Un gioco di scatole cinesi che si fregia del più italico rimpallo di responsabilità e di competenza decisionale: al solito, c’è sempre qualcun altro a cui spetta l’ultima parola e, alla fine, nessuno sa ancora se l’imposta sia lecita o meno. Né, in maniera ancora più grave, si conoscono eventuali scadenze per i rimborsi di quelle già versate, nel caso l’Iva venga dichiarata illegittima.
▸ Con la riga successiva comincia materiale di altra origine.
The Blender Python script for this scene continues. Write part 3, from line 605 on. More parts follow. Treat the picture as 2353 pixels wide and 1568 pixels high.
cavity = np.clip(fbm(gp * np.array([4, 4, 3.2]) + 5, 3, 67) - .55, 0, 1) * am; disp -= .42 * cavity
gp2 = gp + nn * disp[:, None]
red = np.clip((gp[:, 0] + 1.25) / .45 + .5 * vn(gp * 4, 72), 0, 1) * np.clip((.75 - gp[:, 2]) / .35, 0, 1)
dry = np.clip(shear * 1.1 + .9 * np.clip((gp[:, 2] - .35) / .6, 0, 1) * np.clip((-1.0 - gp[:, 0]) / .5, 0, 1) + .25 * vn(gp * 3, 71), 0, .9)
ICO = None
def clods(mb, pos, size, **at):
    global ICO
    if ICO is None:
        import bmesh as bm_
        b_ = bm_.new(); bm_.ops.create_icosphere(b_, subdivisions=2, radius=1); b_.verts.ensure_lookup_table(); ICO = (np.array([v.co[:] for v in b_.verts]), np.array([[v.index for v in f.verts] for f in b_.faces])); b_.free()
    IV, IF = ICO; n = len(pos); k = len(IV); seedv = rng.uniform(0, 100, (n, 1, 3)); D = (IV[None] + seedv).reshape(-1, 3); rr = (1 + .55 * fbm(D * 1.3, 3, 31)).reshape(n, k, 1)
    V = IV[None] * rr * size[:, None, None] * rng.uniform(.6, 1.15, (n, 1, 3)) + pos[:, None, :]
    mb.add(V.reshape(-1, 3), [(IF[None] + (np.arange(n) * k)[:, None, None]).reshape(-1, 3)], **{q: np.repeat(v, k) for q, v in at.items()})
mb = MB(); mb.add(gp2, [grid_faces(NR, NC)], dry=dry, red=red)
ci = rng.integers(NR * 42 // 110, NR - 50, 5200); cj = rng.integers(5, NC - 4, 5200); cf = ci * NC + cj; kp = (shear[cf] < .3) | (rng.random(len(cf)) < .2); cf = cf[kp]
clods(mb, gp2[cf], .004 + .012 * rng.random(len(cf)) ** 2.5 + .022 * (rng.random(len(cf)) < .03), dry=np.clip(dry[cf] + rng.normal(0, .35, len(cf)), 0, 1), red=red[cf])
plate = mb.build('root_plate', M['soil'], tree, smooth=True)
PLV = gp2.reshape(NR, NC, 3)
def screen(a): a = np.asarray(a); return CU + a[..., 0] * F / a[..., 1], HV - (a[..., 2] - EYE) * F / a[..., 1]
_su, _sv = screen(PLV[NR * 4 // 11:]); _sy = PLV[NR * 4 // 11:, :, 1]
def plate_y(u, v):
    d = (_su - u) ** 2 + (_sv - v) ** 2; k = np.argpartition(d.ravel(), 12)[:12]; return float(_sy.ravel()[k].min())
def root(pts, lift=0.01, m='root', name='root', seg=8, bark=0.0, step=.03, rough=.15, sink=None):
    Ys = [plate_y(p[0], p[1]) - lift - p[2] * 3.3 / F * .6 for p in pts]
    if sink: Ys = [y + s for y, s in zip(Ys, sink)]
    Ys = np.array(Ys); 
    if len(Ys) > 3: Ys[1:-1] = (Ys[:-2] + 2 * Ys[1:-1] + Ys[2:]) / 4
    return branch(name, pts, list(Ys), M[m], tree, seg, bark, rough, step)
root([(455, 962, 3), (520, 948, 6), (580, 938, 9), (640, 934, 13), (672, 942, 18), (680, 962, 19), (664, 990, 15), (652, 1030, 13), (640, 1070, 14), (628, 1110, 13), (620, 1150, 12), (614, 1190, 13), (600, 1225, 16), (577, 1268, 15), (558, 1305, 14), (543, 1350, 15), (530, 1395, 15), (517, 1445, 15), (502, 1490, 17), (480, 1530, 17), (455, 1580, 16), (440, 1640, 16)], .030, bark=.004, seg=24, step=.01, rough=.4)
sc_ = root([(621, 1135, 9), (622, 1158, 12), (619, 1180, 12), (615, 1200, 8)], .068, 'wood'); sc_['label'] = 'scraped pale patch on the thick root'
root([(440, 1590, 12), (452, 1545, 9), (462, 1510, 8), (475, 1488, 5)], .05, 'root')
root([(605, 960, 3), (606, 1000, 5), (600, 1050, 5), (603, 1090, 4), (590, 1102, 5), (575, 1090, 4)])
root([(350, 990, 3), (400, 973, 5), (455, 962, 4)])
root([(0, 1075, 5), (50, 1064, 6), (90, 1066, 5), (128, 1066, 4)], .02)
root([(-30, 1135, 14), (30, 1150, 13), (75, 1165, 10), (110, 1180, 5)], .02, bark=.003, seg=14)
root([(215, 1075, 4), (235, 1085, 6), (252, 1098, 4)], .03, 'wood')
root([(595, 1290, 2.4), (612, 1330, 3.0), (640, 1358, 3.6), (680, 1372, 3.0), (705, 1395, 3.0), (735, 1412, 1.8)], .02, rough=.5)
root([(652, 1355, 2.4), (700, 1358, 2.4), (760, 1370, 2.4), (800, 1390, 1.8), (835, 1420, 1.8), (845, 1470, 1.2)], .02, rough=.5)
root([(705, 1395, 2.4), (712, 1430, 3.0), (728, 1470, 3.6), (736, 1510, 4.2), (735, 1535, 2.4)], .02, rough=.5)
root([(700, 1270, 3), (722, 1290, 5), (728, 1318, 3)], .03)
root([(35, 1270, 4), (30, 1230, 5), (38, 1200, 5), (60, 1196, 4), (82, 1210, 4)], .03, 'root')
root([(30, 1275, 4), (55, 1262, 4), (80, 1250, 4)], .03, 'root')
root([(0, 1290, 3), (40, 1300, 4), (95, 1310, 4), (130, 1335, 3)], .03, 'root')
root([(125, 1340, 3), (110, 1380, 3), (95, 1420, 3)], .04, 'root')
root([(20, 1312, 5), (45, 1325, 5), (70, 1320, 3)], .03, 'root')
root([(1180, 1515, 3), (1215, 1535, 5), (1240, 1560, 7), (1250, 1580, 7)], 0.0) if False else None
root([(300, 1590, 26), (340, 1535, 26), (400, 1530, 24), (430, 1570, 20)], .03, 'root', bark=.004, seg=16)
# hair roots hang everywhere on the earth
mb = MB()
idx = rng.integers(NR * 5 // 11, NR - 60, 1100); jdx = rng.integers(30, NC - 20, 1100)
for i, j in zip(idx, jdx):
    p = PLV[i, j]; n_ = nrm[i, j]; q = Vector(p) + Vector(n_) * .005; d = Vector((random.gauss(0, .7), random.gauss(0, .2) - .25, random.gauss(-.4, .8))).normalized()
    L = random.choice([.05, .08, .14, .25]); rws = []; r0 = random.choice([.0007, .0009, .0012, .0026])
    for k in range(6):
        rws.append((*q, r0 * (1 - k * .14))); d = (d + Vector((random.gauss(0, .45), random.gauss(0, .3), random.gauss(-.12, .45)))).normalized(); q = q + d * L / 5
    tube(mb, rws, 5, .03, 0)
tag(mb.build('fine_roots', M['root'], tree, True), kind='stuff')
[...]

Insomma, il classico rimpiattino che vanta tra i suoi protagonisti anche Cassazione e Corte costituzionale e, di recente, pure le Procure. Già, perché oltre al guazzabuglio di sentenze, rimandi ed esami, ora sono in ballo anche alcune inchieste, volte a fare luce, pur coi tempi biblici della giustizia italiana, su un enigma che pende in capo ai soliti, bistrattati contribuenti.
Come noto, dal primo gennaio 2013 la Tares (il tributo comunale sui rifiuti e sui servizi) dovrebbe sostituire in toto la vecchia Tarsu (storica tassa sui rifiuti) e la neoentrata Tia (che della Tarsu ha preso gradualmente il posto).
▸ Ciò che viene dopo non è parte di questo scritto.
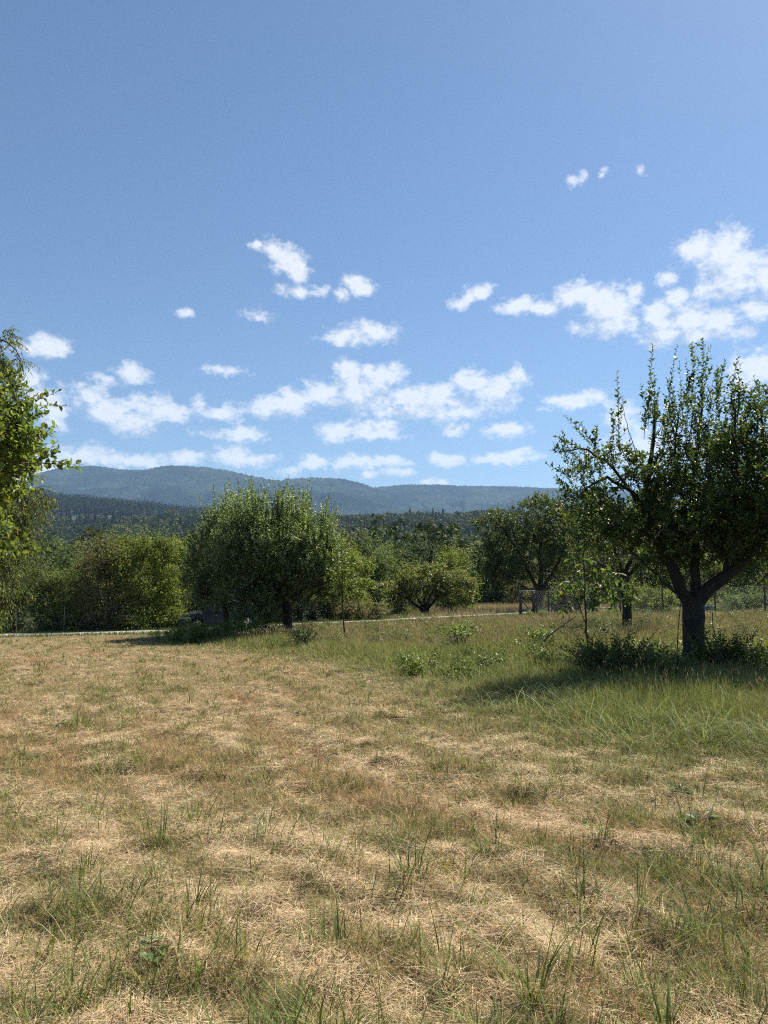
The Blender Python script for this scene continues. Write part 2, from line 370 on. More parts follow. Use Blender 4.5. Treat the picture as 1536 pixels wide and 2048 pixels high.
# ------------------------------------------------------------------ far mountains
def mountain(name, prof_px, Y0, depth, seed, step, spike, c1, c2, xr, ymin):
    px = np.array(prof_px, float)
    r_ = np.array([at(a, b, Y0) for a, b in px]); hx, hz = r_[:, 0], r_[:, 2]
    xs = np.arange(xr[0], xr[1], step); ys = np.concatenate([np.arange(ymin, Y0+150, step*1.4), np.arange(Y0+150, Y0+depth*1.4, 90)])
    X, Y = np.meshgrid(xs, ys, indexing='ij'); x, y = X.ravel(), Y.ravel()
    H = np.interp(x, hx, hz)
    t = np.where(y < Y0, (Y0-y)/(Y0-ymin), (y-Y0)/(depth*1.4))
    rid = (fbm(x/420, y/650, seed=seed, o=5)-.5); rid2 = np.abs(fbm(x/330+7, y/900, seed=seed+9, o=4)-.5)
    z = H*(np.cos(np.clip(t, 0, 1)*np.pi)*.5+.5)
    z = z + (rid*260 - rid2*480+20)*sst(t, .04, .35)*(1-sst(t, .8, 1.))
    z = z - 40*sst(t, .8, 1.)
    z = np.minimum(z, H*(1-.3*sst(t, 0, .3)))
    rg = np.random.default_rng(seed)
    z = z + spike*rg.random(len(x))**2.2*(.4+fbm(x/90, y/90, seed=seed+3, o=2)) + (fbm(x/60, y/60, seed=seed+5, o=3)-.5)*22*sst(t, .01, .1)
    ny = len(ys); i = (np.arange(len(xs)-1)[:, None]*ny + np.arange(ny-1)[None]).ravel()
    m, k = newmat(name+'_forest'); tcn = k.n('ShaderNodeTexCoord'); vec = tcn.outputs['Object']
    a_ = k.noise(vec, .0035, 6, .65); b_ = k.noise(k.v('MULTIPLY', vec, (1,1,3)), .03, 4, .7)
    cc = k.mix(k.ss(a_.outputs[0], .42, .6), (*c1, 1), (*c2, 1))
    cc = k.mix(k.ss(b_.outputs[0], .35, .7), k.mix(1., cc, (.45,.5,.55,1), 'MULTIPLY'), k.mix(1., cc, (1.5,1.45,1.3,1), 'MULTIPLY'))
    p = k.n('ShaderNodeBsdfPrincipled'); k.link(cc, p.inputs['Base Color']); p.inputs['Roughness'].default_value = 1
    p.inputs['Specular IOR Level'].default_value = 0
    o = k.n('ShaderNodeOutputMaterial'); k.link(p.outputs[0], o.inputs[0])
    ob = mesh(name, np.stack([x, y, z], 1), np.stack([i, i+ny, i+ny+1, i+1], 1), m)
    return tag(ob, kind='structure')
mountain('mountain', [(-700,1010),(-300,990),(0,968),(60,957),(110,945),(150,937),(190,935),(230,940),(270,943),(300,943),(325,937),(345,934),(380,936),(420,938),(450,942),(480,950),(510,956),(540,962),(565,965),(590,961),(620,959),(660,959),(690,962),(720,969),(745,978),(790,990),(850,1003),(950,1012),(1100,1020),(1600,1030)],
         4800, 1500, 71, 9, 13, (.010,.018,.015), (.034,.047,.032), (-4600, 1500), 2500)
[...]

Il primo avvicendamento Tarsu-Tia era avvenuto in seguito al passaggio, per il finanziamento dei costi di raccolta e trattamento dei rifiuti, dal regime di “tassa” a quello di “tariffa”. Dal prossimo gennaio, però a rimpiazzare entrambe sopraggiungerà dunque la Tares, che coprirà non esclusivamente la parte dello smaltimento dei riufiti, ma anche altri servizi in capo direttamente ai Comuni, come l’anagrafe o la Polizia locale.
Quello che ancora non si sa, però, è se l’Iva dovrà continuare a essere applicata, come alcune multiutility stanno continuando a sostenere, oppure no, come riconosciuto dalla Corte costituzionale già tre anni or sono e, da ultimo anche dalla Cassazione con la sentenza 3756/2012, dove è stato sancito che la Tia sia un tributo non assoggettabile ad ulteriori tasse, quindi nemmeno all’Iva.
Per la verità, già la Consulta, nel 2009, aveva stabilito come l’Iva sui rifiuti sarebbe giuridicamente illeggittima, trattandosi di un’imposta che pende su un altro tributo: insomma, una tassazione al quadrato del tutto ingiustificata, che i cittadini avrebbero silenziosamente continuato a saldare, fino a un totale stimato in un miliardo di euro su oltre mille Comuni.
Alla sentenze, però, non è seguito un coerente comportamento a livello politico e istituzionale, con notevoli differenze anche tra una Regione e l’altra, a seconda della società che gestisce in prima persona la raccolta dei rifiuti. Già la legge 122/2010, infatti, identifica al comma 33 articolo 14 la Tia come “non tributaria” e dunque assoggettabile a Iva con le detrazioni previste dalla legge.
Così, accade che, ad esempio, Hera – la Società di servizi che gestisce la raccolta a Bologna e in Romagna – abbia potuto continuare impunemente ad applicare l’Iva in bolletta sulla tariffa. A volerci vedere chiaro, nella faccenda, è ora intervenuta la Procura di Rimini, che ha aperto un fascicolo contro ignoti e sta valutando se esistono gli estremi per un abuso d’ufficio.
Peccato, però, che il diritto sia tutt’altro che esplicito nel dichiarare l’Iva sui rifiuti come un surplus di tassazione non dovuto. Anche le Sezioni Unite della Cassazione non siano riuscite a risolvere la questione una volta per tutte, rimettendo le controversie nelle mani della giustizia amministrativa, che non ha tardato a passare la patata bollente nelle mani dei Tribunali ordinari.
Ora, si attende qualche altro pronunciamento, anche se le compagnie impegnate nella raccolta dei rifiuti nicchiano, essendo, in molti casi, l’addebito già versato nelle casse erariali. C’è poi, il problema di quelle imprese che nel recente passato hanno potuto detrarre tale Iva: qualora dovesse ufficializzarsi la non liceità dell’imposta, insomma, si aprirebbe un altro fronte, quello dei calcoli sugli eventuali rimborsi o indennizzi. Un campo dove, come purtroppo sappiamo, lo Stato italiano non primeggia per precisione e tempestività.